Le rôle de l’Arcom consiste précisément à surveiller ces pratiques afin de garantir un paysage audiovisuel honnête et équilibré. En sanctionnant CNews, le régulateur envoie un message clair : la liberté d’expression n’exonère pas les médias de leurs obligations déontologiques.
Les implications pour le paysage audiovisuel
Cette décision pourrait avoir des conséquences sur la manière dont les chaînes d’information traitent les données et sondages en direct. Les émissions de débat devront désormais redoubler de vigilance sur la qualité et la transparence des sources qu’elles utilisent.
Pour les journalistes et animateurs, il s'agit d'une piqûre de rappel : les données issues de plateformes collaboratives ou de sondages non scientifiques doivent toujours être accompagnées d’un avertissement clair concernant leur fiabilité.

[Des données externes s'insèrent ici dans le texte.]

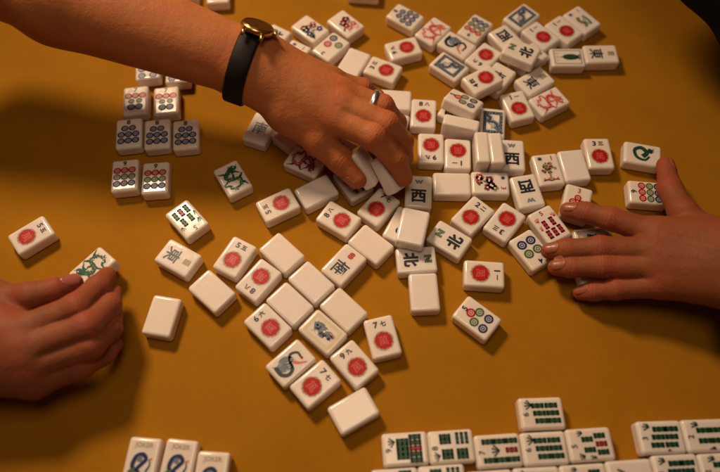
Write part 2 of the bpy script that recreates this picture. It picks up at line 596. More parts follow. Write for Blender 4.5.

Les réactions du public et des professionnels
Sur les réseaux sociaux, la sanction infligée à CNews a suscité des réactions partagées. Certains internautes estiment qu’il s’agit d’une mesure nécessaire pour préserver la qualité de l’information, tandis que d’autres dénoncent une forme de censure.
Des experts en médias soulignent cependant que la décision du Conseil d'État n’interdit pas à CNews de débattre de sujets polémiques. Elle rappelle simplement que les données présentées doivent être contextualisées et que les téléspectateurs doivent être informés des limites de certaines enquêtes.
Un tournant pour la régulation des médias
En confirmant la sanction de 50.000 euros, le Conseil d'État envoie un signal fort à l’ensemble du secteur audiovisuel : la rigueur éditoriale reste une exigence incontournable. CNews, comme toutes les chaînes d’information, devra veiller à renforcer ses mécanismes de vérification pour éviter de nouvelles sanctions.
À l’ère de la désinformation et des fake news, cette affaire rappelle l'importance d’un journalisme responsable et du rôle crucial des régulateurs pour garantir un débat public éclairé.